Lunes, 3 de diciembre 2007, 08:55
Vino casi de otro mundo. Cuando llegó a España en 1989, Marcel Sabou era ciudadano de un país depauperado sobre el que aún imperaba Nicolae Ceaucescu. Por entonces, jugaba al fútbol en el Dinamo de Bucarest y, junto a un compañero, decidió no regresar al otro lado del telón de acero después de un partido en Madrid. Aquel joven que pidió asilo político es hoy un pequeño empresario embarcado junto a su esposa en la gestión de un parque infantil en el barrio gijonés de El Llano. Tiene 42 años, la nacionalidad española y dos hijos asturianos.
Fichó por el Sporting en 1993 y, desde entonces, con una ausencia de cuatro años para jugar en la liga portuguesa, ha arraigado en la ciudad y ha podido contemplar la evolución de la inmigración. Cuando empezaron sus correrías por la banda izquierda de El Molinón, encontrar rumanos en Asturias era milagroso.«Éramos cuatro, literalmente, y aun así no nos veíamos mucho», recuerda. Ahora que el paso del tiempo y las vueltas de la política y la economía alimentan un flujo vigoroso, Sabou comprende bien a quienes emprenden la difícil aventura occidental. «En Rumania cada vez hay más gente muy rica, pero también mucha desigualdad. El cambio después del comunismo ha sido muy grande, pero falta toda una generación para que se asiente. Todavía quedan muchas penurias. Un obrero puede cobrar 70 u 80 euros al mes, y las cosas de primera necesidad son caras, así que muchos se van para trabajar.

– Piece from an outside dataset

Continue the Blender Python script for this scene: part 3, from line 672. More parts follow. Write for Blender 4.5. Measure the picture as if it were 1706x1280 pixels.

Hay que buscarse la vida», explica.
Aunque cada vez viaja menos a su país de origen, pues son sus padres y sus suegros quienes suelen pasar largas temporadas en Gijón, sigue al tanto de la actualidad a través de la familia y los amigos. Sin embargo, admite que no mantiene contactos estrechos con los recién llegados. «El fútbol me ha hecho conocido, pero quiero ser prudente con las amistades».
Las noticias que relacionan a rumanos con la comisión de actos delictivos le inquietan. «No se puede meter a todos en el mismo saco, cómo voy a compartir eso. La enorme mayoría son gente honrada, trabajadora y amable que quiere prosperar. Quienes delinquen dan mala fama a todos y no es justo», dice. En su opinión, las diferencias entre los dos países no pueden justificar a quienes incumplen las leyes. «Todas las costumbres merecen respeto, pero cuando llegas a un sitio debes aceptar sus normas», opina
Suerte de futbolista
El antiguo centrocampista sabe que, en cierta manera, es un privilegiado. Aunque el fútbol en el que hizo carrera aún no se había convertido en el negocio planetario actual, cuando dejó por última vez un vestuario en 2000 había ahorrado lo suficiente como para montar un negocio propio. Su nombre también servía para que los bancos no pusiesen más problemas de los habituales para conceder un crédito. «Si vienes de fuera, lo normal es tenerlo crudo para conseguir un préstamo. Y además creo que la situación es peor ahora que hace unos años. Hay más paro y no es tan fácil conseguir trabajo».
La reconversión de deportista en empresario le pilló por sorpresa. Se retiró del fútbol por falta de ofertas -los entrenadores desconfiaban de sus 34 años-, no de ganas. Le costó varios meses decidir qué hacer a continuación. Al final, junto con su esposa, abrió Indiana Bill, una guardería y parque infantil que primero funcionó al pie de la plaza de toros y se ha mudado a El Llano. «Ser empresario no es fácil: dar buen servicio, dejar satisfechos a los clientes, el papeleo. Nadie se forra con esto, aunque mi familia puede vivir tranquila», cuenta. Con su formación, considera que otros muchos rumanos podrían hacerlo si les dieran la oportunidad: «Claro que podrían montar un negocio y dar trabajo a cuatro personas. Es cuestión de confianza».